By Peter Nurse
Investing.com - The U.S. dollar climbed to three-month highs Wednesday after Federal Reserve Chair Jerome Powell guided towards a higher terminal rate than previously expected on the first day of his testimony before the U.S. Congress.
At 03:10 ET (08:10 GMT), the US Dollar Index, which tracks the greenback against a basket of six other currencies, traded 0.1% higher at 105.705, having earlier climbed to its highest level in three months at 105.868.
Powell went in front of the Senate Banking Committee on Tuesday, and said that recent U.S. inflation and jobs data had been stronger than expected, and thus interest rates would likely have to increase by more than had seemed likely previously.
This resulted in U.S. Treasury yields surging higher, with two-year yields climbing past 5% for the first time since 2007, and a further inverting of the yield curve.
Powell returns to Capitol Hill later Wednesday, this time testifying to the House Financial Services Committee.
Ahead of this, there is more economic data to study, in the form of the February ADP nonfarm employment change and the JOLTS job openings for January.
These will provide clues about the health of the U.S. labor market ahead of Friday’s official jobs report, which is expected to show the economy added 200,000 jobs last month.
Elsewhere, EUR/USD traded largely unchanged at 1.0545, after earlier falling to a two-month low at 1.0525, recovering after German industrial production rebounded by more than expected in January, rising 3.5% on the month after a revised drop of 2.4% the prior month.

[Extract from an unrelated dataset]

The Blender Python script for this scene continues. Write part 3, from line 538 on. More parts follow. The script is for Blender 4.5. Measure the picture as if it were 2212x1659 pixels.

Recent data has tended to suggest that the Eurozone’s largest economy has weathered the storm of soaring energy prices better than had been feared.
That said, the country’s consumers are still under pressure, as retail sales fell 0.3% on the month in February, an improvement from the 5.3% drop in January but still below expectations.
European Central Bank President Christine Lagarde is scheduled to speak in Geneva later in the session, and her comments will be studied carefully for clues of future monetary policy.
GBP/USD edged lower to 1.1823, falling to multi-month lows following Powell’s hawkish comments, and could drop further in the coming months, according to Bank of England policy maker Catherine Mann.
“There has been quite a hawkish tone coming from the Federal Reserve and ECB,” Mann said in an interview on Tuesday. “An important question in regards to the pound is how much of that existing hawkish tone is already priced into the pound. If Fed hawkishness is not priced in, the pound could fall further.”
USD/JPY rose 0.3% to 137.56 to a near three-month high, with the soaring U.S. yields weighing heavily on the yen, AUD/USD rose 0.2% to 0.6595, after sharp losses overnight, and USD/CNY rose 0.1% to 6.9708, nearing the significant 7-per-dollar level.